Later, Brown said, “We were up 5-0 at one point, but that’s the game. The kids played fantastic. Our team was built on respect, on respecting the game, our opponents, the umpires, the coaches. And they did that. It was a great group of kids — they played their hearts out.”
His players had taken the defeat in stride, Brown said in reply to a question. “The main thing we’ve taught them this year is sportsmanship. You don’t see that much anymore.”
Tom Talmage, the head coach of the 11-to-12-year-old Diamondbacks, said after his team had been swept in two by Steve Minskoff’s Reds, “I recruited him a few years ago and he’s been torturing me ever since.”
“The last two games we made some uncharacteristic errors that came out of nowhere,” said Talmage, “but my kids are very resilient. We had a few losses earlier in the season and then won five in a row to come out ahead in a three-way tie for second.”
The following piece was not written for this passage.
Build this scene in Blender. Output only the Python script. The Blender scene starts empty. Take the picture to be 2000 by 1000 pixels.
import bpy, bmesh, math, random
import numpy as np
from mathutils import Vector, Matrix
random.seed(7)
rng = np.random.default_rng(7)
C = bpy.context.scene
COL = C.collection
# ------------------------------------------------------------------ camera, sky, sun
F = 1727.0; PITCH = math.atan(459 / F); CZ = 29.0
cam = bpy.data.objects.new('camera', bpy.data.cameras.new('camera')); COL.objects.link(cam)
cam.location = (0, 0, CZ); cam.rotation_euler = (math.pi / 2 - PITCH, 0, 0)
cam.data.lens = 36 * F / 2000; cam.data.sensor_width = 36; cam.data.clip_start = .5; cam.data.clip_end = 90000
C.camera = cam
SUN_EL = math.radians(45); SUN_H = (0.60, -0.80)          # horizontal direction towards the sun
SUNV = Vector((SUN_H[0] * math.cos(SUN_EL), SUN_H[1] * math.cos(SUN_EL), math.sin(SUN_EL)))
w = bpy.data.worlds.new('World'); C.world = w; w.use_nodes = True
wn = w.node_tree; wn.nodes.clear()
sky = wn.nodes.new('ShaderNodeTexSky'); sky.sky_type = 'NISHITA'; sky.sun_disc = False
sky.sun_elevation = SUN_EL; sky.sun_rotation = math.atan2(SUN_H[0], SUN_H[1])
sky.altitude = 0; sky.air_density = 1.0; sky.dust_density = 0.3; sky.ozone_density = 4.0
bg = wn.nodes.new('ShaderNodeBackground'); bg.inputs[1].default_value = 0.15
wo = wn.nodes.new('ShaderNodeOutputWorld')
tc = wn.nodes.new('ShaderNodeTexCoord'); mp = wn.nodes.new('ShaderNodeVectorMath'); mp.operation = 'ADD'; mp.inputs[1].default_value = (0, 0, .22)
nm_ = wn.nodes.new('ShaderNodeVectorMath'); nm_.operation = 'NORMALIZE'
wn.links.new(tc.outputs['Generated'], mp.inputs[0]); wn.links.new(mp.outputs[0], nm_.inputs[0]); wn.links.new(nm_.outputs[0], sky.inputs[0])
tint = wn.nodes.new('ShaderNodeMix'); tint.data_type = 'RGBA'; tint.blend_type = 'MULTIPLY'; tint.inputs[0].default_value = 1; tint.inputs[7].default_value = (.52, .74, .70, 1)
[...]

Minskoff, whose team’s consecutive 7-5 and 13-4 wins polished off the Diamondbacks, said Hunter Fromm, who had pitched three no-nos during the season, one of which had been a perfect game, was his M.V.P. The Reds, he said, also boasted an exceptional 10-year-old fourth grader, Christian Johnson, the team’s starting shortstop, who was his rookie of the year.
As for the girls, Pat Bistrian’s Sand Gnats prevailed 19-14 over The Express, coached by Rich Swanson, in the third game of the 10-to-11 Little League girls softball series Saturday morning at East Hampton High School’s field, where all three games were played.
The Sand Gnats, who had been crushed 20-5 by The Express in game two, after having won the first game 15-13, jumped out to a 9-0 lead in the pivotal clash, but The Express came back to tie the score in the second inning before the Sand Gnats put the game, and the series, away with four runs in the top of the sixth inning.
“We’ve gotten to the final two years in a row,” Swanson said afterward. “We lost last year too, but this year was a bigger disappointment. We were undefeated in the regular season — we’d played the Sand Gnats once and beat them 6-5 — but sloppy play did us in. We don’t normally play like that.”
The game was delayed for 15 or so minutes in the fifth when the sprinklers came on, chasing The Express’s outfielders toward the dugout. “I thought that might have cooled the Sand Gnats down, but it didn’t,” said Swanson. Dave Fioriello eventually turned the sprinklers off so the game could resume.
Lina Bistrian, a 12-year-old pitcher with a windmill delivery, got the all-important win. She was smothered afterward by her teammates, who included her cousin, Elizabeth, the first baseman, who caught everything thrown her way.
Three traveling all-star teams — two boys squads, coached by Garneau and Minskoff, and one girls entry, coached by Swanson — are to play in District 36 tournaments in the coming weeks.